Review – Reading Festival, Friday 23 August 2013

The August Bank Holiday weekend tends to signal the closing stages of summer and hordes of revellers descended upon Richfield Avenue in Reading for three days of live music and entertainment. While the headliners and many of the main stage acts rolled back the years, there were also plenty of new bands around the weekend, including many of those oh-so-hyped bands you’ve been meaning to check out since their appearances in the lists at the beginning of the year.

Reading festival review

Friday 23 August

Drawing a huge crowd into the Radio 1 tent, Dry the River opened the festival with a short but sweet set that was mainly drawn from their debut album ‘Shallow Bed’. While the new song aired hints that they’re going to expand to a more multifaceted sound as they aim for arenas with their second album, the older ones still soared through the air with the falsetto vocals and harmonies gently waking everyone up. Sometimes the Alternative Stage at Reading can provide a brilliant restbite from bands and this was once again the case on early Friday afternoon when Twitter sensation Rob Delaney came on stage and had the whole crowd in stitches with his smutty observations on growing up and life in general. Later on, sketch troupe Idiots of Ants would also raise more than a few chuckles with their inane and brilliantly silly set.

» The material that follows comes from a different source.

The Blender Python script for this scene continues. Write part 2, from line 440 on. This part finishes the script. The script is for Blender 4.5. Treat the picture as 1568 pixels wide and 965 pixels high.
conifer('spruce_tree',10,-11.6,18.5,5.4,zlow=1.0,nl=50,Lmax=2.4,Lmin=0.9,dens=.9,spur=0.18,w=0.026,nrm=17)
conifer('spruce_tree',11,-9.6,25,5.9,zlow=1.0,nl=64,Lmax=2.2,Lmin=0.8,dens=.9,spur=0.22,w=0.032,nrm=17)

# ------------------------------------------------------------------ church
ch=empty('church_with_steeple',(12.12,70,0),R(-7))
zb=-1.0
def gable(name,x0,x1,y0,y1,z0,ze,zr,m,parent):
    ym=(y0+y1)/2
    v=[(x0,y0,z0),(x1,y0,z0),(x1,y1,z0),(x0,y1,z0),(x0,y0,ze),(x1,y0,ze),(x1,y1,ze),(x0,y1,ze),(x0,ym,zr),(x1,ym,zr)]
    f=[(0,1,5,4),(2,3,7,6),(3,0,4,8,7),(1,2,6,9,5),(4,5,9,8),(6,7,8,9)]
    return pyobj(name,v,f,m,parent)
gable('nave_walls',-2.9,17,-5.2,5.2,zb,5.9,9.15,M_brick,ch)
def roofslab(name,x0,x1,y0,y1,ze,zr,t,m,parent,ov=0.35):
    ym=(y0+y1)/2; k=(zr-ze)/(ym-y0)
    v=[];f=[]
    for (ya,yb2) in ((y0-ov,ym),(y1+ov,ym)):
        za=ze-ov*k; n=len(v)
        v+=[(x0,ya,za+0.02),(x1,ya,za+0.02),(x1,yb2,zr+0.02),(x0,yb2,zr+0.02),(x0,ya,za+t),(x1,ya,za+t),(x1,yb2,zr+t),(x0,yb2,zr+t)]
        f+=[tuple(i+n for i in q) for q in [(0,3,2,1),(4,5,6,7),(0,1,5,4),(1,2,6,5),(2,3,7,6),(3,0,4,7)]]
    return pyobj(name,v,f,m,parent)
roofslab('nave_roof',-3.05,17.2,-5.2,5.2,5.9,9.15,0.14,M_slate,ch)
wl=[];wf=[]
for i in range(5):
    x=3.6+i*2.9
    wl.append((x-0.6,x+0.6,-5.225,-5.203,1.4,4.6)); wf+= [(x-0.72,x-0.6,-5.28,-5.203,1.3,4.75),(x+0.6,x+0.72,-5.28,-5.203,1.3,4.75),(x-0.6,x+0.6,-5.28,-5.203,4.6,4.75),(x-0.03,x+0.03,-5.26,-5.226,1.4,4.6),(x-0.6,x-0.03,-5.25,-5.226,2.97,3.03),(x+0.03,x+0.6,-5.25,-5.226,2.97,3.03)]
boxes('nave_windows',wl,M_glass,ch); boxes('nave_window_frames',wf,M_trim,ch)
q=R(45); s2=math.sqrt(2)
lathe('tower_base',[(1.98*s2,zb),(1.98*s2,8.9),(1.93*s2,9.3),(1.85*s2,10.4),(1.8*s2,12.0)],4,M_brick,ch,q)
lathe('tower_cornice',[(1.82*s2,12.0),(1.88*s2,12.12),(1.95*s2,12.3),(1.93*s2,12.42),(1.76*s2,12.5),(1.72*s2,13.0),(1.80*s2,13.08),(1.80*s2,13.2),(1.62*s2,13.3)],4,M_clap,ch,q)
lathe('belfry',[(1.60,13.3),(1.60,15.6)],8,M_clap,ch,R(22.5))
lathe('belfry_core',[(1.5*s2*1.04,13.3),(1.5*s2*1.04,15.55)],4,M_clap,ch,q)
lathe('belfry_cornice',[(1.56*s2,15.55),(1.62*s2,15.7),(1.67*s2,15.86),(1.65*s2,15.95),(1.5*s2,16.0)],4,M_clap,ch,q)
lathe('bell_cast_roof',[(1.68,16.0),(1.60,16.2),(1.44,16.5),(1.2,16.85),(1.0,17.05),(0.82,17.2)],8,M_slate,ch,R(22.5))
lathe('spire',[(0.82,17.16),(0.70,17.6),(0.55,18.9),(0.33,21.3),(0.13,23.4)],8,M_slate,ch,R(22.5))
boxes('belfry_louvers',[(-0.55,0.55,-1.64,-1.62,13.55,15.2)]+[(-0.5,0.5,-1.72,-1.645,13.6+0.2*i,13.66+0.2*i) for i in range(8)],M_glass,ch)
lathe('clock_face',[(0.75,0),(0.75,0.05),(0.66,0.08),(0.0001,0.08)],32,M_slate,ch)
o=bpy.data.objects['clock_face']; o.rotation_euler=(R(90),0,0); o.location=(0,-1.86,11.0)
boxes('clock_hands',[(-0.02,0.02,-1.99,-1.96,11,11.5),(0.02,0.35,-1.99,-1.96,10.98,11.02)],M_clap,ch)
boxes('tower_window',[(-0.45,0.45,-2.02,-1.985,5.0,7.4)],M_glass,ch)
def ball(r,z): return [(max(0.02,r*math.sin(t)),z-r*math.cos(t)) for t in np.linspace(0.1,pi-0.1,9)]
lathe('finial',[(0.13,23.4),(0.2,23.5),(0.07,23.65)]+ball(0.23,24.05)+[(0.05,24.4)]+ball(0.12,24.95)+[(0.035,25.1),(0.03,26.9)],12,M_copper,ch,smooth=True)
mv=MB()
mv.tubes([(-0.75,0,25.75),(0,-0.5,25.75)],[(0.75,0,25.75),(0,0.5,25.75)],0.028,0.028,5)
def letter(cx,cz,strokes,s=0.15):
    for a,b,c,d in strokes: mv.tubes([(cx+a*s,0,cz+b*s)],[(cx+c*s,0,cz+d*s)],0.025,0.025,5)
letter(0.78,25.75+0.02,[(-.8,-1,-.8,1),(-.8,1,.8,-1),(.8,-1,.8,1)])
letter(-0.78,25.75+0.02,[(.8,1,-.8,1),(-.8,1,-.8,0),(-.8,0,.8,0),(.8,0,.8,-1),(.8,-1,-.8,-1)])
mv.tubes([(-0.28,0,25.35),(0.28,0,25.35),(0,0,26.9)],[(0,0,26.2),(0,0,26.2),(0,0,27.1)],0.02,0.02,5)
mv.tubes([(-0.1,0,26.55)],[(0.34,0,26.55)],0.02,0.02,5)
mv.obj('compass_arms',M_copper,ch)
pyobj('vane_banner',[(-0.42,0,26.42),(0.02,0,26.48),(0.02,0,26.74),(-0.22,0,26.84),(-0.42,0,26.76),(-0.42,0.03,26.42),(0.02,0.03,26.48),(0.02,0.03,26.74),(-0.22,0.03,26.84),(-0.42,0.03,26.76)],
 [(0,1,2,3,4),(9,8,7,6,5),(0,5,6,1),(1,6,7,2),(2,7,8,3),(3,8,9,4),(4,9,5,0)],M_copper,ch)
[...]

The Computers opened their set with a three-song blast from ‘Love Triangles, Hate Squares’ and they may well have been the best dressed people at the festival with their wonderful burgundy suits. The short punk-meets-Motown sound had everyone dancing and the audience was in the palm of Alex Kershaw hands as he confidently laid out his gospel spiel. Slightly clashing with The Computers was Jeffrey Lewis, one of the most talented singer-songwriters around. Performing to a shockingly small crowd in the Alternative Stage, Jeff and his latest band The Rain, played a set heavily drawn from his last album ‘A Turn in the Dream-Songs’. The New York comic book artist has the perfect blend of humour and heartfelt self-depreciation in his songs that it’s hard not to be drawn into his perfectly described world. With ‘If Life Exists’ and ‘How Can It Be’ both sounding so personal and covering topics as important as love and the nature of life itself, he also treated the crowd to a performance of his ‘low-budget documentary’ (a Powerpoint presentation of comic book pages) celebrating the life of Alan Moore. With brilliant artwork and little-known facts about the celebrated creator of Watchmen, this was a fascinating treat to see not only Jeff’s talent for drawing but also his ability to craft a cohesive biography into a very funny song. Jeff also played new track ‘WWPRD?’, a protest song that asks the question on everyone’s lips – ‘What would Pussy Riot do?’

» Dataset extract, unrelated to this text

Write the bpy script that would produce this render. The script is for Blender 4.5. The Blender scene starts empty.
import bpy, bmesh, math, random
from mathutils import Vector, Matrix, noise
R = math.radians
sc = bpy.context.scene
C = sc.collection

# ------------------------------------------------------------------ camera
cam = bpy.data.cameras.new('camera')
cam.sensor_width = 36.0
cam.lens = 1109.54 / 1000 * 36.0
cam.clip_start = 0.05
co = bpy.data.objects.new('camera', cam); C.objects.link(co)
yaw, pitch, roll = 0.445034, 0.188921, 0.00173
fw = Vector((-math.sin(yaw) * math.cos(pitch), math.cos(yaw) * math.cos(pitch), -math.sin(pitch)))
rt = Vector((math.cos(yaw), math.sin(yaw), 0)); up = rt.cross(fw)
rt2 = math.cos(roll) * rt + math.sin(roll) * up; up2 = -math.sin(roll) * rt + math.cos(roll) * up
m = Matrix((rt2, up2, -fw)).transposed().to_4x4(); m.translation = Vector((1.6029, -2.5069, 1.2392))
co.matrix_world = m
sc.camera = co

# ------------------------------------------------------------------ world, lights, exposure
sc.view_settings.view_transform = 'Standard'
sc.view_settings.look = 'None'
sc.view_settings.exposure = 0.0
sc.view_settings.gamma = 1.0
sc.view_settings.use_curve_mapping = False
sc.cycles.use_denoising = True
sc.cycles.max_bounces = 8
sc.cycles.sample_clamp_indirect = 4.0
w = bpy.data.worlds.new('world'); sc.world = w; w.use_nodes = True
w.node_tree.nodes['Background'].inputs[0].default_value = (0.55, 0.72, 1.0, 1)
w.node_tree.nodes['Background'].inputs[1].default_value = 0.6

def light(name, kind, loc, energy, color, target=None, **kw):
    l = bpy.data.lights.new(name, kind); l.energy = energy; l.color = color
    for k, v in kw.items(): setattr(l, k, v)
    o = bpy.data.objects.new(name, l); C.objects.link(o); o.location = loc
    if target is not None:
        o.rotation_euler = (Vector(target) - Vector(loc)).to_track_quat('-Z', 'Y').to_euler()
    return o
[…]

Alkaline Trio rolled back the years by performing a greatest hits set to a dedicated crowd in the Lock-Up stage. Treated like returning heroes, ‘Radio’ and ‘Private Eye’ still sound as fresh today as when they first hit the airwaves. With a crowd in full voice throughout, this was a punk-rock show full of communal spirit and admiration between bands and fans. Lauren Aquilina’s gorgeous pop songs were also a lovely antidote to the endless guitar bands over on the BBC Introducing stage and hint towards a girl, who despite still only being 18 years old, has a massive future ahead of her with a sound that will happily find a home on the independent radio stations and with a more commercial crowd.